Buceé para cogerlo y, claro, no pude. No sobrevivirían a las olas si no tuviesen un buen sistema de agarre al suelo, ni a los depredadores sin no tuviesen un buen recubrimiento de pinchos. Pero la suerte estaba de mi lado. A unos cinco metros de profundidad vislumbré la única piedra en más de una hora. Era más grande de lo que necesitaba, unos dos kilos, pero no importaba. Con ella pude empujar lateralmente al erizo y despegarlo del suelo. Subí con cada uno en una mano a la superficie. Observado de cerca, los pedúnculos del bicho daban un poco de asco, pero a buen hambre no hay pan duro.
Para redondear la racha de buena suerte, cerca de tierra había una roca que sobresalía un poco del agua, con una hendidura en el centro donde apoyar el erizo, y con otras alrededor con la profundidad perfecta para sostenerme de pie. Ni hecho a medida. Así podía golpear el erizo con la piedra, abrirlo como si fuese una nuez, y comerme lo que encontrase dentro. Me temía que eso tampoco iba a ser muy agradable a la vista, pero el estómago no tenía muchos remilgos en aquel momento.

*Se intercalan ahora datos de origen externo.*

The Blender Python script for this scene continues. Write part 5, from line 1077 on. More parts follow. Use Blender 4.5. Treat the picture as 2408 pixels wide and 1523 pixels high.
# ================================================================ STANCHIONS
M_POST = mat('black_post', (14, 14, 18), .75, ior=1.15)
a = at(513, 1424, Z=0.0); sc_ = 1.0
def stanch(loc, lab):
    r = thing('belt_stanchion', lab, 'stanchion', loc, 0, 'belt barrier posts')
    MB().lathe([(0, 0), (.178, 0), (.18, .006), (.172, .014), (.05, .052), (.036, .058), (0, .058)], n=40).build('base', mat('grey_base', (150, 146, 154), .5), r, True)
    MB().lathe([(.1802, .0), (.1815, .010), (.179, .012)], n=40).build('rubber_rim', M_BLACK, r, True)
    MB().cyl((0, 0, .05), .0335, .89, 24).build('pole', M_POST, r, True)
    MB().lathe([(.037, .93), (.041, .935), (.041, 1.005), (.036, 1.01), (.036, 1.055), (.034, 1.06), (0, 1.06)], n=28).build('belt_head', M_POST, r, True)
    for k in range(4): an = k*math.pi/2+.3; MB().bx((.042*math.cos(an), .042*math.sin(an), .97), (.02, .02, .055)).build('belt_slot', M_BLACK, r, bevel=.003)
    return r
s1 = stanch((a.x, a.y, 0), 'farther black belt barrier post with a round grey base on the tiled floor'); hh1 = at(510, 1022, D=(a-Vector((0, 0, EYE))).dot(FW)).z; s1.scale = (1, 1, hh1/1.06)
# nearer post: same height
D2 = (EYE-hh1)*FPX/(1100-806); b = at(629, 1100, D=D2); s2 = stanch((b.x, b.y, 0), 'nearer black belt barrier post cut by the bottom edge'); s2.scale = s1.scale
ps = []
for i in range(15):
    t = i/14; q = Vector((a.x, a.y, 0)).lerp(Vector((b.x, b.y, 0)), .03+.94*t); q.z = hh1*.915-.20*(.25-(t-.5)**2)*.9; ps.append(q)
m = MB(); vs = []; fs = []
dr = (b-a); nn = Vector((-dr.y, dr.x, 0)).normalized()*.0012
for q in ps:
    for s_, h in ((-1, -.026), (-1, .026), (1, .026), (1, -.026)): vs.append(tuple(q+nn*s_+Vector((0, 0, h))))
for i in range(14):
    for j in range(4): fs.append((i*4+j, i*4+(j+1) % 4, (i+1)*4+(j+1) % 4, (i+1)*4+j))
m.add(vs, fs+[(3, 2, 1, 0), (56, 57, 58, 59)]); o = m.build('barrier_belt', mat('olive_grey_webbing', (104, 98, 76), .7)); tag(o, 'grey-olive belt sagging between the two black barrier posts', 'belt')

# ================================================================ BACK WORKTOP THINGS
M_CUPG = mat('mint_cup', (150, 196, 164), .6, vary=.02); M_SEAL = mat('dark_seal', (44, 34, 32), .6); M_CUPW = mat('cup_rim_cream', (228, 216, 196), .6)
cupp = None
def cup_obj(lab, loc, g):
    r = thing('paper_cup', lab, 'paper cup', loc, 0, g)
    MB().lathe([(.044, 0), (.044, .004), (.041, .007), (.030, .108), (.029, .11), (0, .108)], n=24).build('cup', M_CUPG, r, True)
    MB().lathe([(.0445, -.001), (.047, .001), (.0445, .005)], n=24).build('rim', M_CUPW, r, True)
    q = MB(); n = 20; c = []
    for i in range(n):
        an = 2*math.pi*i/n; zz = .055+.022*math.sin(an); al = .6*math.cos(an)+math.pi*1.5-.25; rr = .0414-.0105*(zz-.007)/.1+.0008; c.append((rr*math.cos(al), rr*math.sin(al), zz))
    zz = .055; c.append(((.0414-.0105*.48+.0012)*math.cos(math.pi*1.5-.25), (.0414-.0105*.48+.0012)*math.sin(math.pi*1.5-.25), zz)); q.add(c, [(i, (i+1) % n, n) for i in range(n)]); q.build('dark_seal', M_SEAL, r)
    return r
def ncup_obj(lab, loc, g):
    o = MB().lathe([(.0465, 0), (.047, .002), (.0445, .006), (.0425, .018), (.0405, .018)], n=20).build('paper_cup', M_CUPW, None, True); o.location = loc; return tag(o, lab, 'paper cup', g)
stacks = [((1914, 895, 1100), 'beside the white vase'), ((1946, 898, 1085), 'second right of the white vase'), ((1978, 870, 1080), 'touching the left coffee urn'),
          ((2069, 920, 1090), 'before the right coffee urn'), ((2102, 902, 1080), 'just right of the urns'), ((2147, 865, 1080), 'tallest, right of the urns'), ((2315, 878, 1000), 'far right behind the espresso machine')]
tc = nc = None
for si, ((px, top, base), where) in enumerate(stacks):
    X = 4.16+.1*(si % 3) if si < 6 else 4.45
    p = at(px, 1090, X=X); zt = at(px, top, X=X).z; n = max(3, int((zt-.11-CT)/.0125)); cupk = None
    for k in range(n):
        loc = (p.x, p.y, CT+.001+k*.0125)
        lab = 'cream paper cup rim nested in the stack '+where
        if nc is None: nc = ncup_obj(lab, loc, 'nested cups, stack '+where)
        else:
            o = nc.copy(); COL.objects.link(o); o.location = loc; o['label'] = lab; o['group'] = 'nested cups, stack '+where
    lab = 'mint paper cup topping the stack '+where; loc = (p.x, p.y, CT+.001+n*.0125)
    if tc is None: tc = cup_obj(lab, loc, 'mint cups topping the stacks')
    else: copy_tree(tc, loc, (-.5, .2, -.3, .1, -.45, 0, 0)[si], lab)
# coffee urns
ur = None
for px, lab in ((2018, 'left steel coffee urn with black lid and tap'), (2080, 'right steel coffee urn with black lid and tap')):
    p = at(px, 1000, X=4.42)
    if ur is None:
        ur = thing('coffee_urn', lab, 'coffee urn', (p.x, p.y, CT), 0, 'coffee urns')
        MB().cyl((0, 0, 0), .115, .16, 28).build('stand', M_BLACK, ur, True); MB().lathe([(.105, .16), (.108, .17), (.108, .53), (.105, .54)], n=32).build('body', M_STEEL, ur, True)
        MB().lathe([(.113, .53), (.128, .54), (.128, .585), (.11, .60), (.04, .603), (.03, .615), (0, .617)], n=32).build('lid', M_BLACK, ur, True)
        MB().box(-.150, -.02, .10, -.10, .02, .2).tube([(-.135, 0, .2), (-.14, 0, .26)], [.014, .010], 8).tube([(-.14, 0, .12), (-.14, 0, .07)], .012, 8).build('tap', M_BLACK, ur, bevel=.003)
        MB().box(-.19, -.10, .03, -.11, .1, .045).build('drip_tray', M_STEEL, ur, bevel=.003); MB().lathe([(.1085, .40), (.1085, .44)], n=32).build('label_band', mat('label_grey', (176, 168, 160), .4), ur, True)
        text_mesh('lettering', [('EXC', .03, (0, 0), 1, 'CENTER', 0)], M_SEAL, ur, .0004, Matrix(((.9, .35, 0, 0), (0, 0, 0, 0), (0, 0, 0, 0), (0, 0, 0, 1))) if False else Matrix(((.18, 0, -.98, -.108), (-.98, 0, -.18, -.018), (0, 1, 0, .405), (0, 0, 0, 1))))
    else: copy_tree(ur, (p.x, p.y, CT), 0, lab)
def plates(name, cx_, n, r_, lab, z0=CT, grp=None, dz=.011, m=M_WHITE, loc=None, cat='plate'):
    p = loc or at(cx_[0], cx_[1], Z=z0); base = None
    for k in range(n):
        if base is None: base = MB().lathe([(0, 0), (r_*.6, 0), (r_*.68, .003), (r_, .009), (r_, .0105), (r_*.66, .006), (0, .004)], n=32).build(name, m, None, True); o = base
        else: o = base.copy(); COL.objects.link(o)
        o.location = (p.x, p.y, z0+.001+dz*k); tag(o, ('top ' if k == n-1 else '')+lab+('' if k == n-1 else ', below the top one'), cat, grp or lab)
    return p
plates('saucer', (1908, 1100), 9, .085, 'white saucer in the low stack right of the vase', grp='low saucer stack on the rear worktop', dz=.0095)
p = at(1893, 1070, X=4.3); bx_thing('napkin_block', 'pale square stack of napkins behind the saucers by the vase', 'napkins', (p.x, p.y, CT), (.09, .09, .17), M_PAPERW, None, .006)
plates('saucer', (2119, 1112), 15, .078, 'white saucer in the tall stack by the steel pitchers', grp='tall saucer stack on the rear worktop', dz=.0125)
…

Levanté la piedra, calculando con qué fuerza tenía que descargarla: ni demasiado flojo para romper la coraza negra, ni demasiado fuerte para no espachurrarlo. Justo entonces, llegó una ola más grande que las demás y barrió la roca donde tenía el erizo, llevándoselo quién sabe dónde.
Mi racha de buena suerte se había acabado de repente. Hace 25 siglos habría creído que Poseidón me había puesto la miel en los labios y me la había arrebatado por diversión. Aceptando su burla, dejé hundir la piedra y seguí con mi rumbo.